Last class we watched all of our two minute digital stories. It went really well. Everyone’s was really different and it was nice to see the variety of creativity in the class. Mine, I feel was really different. I made mine really personal. I do not think there was a right and a wrong- but I talked about some really personal things that I hope some can appreciate and relate to.

Each class, we are asked to read the Washington Post, Style and Arts and the New York Times Sunday Arts sections. We discuss important articles in class and add our imput to the articles. Gregg pointed out that we are not making connections to our work or to our world when discussing the articles. When I read the articles, I take them in- but I know I am not really connecting them to the outside world or our culture. I will start doing that. I understood that we were reading the newspapers for a greater reason than just to see what is going on- but I do tend to read the newspaper just to scan and see what interesting things are happening. After last night’s class, however, I will start to make those deeper and important connections.

Speaking of connections, we started researching last night on who we might want to see and talk for our projects. I am excited to start making contacts- but where on earth do I start!? There are a few names that I have found that you can see on my wiki page- but I know that is not enough. How many contacts/interviews do we need to do? Is there a decent number? What will I ask? I just want to get the ball rolling so I can start cracking down to focus on this project.

The more I think about this class, the more I think this is what I want to do. I was thinking of going to law school- but that is flying out the window because I am so concentrated on this particular aspect of my life right now. I am scared that I won’t make it though. I mean that is a fear for everyone- but I think I could make it into law school more easily than making it in this business. I know I need to have faith in myself- but there is a lot of competition and talent out there. How am I going to stand out? How am I going to make this happen? Can I survive and get through those cattle call auditions? I will make an audition? I have to brush up on my dancing- is it too late to learn? I know I am putting up these obsticles…but they are constantly on my mind. Maybe I will be able to find someone to talk to who will ease my mind…or just validate how I am feeling right now.

3
February
2008

YouTube and Videos0

So, I was rather nervous to research YouTube and the video aspect of this project. I can shoot with a video camera quite well, but uploading that onto a website is something completely different. With more practice, I am sure I will be able to achieve this technical aspect of this class.

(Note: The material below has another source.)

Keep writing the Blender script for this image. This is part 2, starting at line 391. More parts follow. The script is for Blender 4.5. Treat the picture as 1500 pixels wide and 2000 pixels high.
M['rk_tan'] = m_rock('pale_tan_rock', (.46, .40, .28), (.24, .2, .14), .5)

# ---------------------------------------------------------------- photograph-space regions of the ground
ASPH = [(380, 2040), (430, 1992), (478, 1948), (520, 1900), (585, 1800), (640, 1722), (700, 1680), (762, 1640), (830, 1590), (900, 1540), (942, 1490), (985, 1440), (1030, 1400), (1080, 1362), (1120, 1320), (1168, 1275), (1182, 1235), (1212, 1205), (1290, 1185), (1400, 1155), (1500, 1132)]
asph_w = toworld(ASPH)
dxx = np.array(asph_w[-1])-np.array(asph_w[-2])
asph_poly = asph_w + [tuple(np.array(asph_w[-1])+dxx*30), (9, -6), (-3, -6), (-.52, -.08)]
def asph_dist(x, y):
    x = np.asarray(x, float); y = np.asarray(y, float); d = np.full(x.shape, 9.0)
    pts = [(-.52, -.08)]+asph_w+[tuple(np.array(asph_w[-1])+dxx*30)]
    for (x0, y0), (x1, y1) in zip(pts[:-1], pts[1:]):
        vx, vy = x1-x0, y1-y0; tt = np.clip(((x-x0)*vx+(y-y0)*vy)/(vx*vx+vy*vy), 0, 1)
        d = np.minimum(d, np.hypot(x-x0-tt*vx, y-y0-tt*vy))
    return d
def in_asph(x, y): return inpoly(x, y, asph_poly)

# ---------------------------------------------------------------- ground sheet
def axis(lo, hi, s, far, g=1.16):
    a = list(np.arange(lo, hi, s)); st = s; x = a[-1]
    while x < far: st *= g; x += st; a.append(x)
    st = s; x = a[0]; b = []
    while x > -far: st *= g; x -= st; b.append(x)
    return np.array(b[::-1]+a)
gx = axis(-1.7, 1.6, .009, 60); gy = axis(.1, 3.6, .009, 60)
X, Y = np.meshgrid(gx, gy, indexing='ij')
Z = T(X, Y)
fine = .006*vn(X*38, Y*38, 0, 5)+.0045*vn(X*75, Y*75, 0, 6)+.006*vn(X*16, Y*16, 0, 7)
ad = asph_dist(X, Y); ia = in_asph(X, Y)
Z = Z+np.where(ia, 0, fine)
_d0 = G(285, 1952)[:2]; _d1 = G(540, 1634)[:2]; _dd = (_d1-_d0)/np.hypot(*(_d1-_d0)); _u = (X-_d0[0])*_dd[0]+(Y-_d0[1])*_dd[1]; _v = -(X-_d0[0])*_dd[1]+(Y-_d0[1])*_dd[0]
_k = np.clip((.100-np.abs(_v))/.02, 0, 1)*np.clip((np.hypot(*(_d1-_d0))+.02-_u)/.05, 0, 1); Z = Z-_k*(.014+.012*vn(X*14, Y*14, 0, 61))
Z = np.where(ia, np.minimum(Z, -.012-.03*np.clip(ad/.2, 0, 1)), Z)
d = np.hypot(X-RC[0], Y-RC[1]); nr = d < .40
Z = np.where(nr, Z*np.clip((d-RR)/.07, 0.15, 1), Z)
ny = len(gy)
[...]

While researching on the website, I came across this  lovely five minuite video on New York City and Broadway. When I see media like this, it makes me a lot more comfortable about going to the city. This video reminds me about the reason I want to go to New York. I want to see where I will be potentially living, and I want to see what I may be doing if I am blessed enough to retain those opportunities. I really want to make it that far- I do want to make it to New York City- and I think this class will give me the courage I need to reach that dream.

24
January
2008

A New Day…0

images-1.jpegSo, after my long-winded blog last night I felt like a new day may give me some more rationality…right? Well I am still rather worried that we did not come to any conclusions yesterday in class. I am going to continue to research and get some figures…but even with 20 people gathering figures- we will still be in the same place.

I have been reading a few of my friend’s blogs, and I wanted to talk about them. My close friends Helena and Katie have been discussing the fears they do and do not have with this class and upcoming trip. I can relate to Helena. Katie gives another perspective where she writes that she is not afraid of anything. I admire that- but I am certainly nothing like that. In class, Gregg asked us if we had any fears with the class. People were discussing the research and the potential interviews- none of this was on my mind. I can converse quite well- but I am extremely frightened about being in New York by myself. I guess I am quite lucky to have so many friends that are independent and adventurous. I have never gone on a trip without my support system and I have never been on a trip where I could be potentially out of my comfort zone. My mum and dad are always there, or if not- I have only been on trips with my boyfriend or friends that I have known since 7th grade. I have never been to New York, and I am nervous about going in the city by myself. I am quite capable; I a sure of it. It is just that the idea of being a grown up is staring me right in the face. I am sure lots of people my age want to embrace that- but I am come from a place where I have been cushioned and sheltered. It is about time that I grow up in this way- but I have apprehensions about it.

I am anxious to see how I will do in the city, but I am glad that I have some close friends who will be there with me!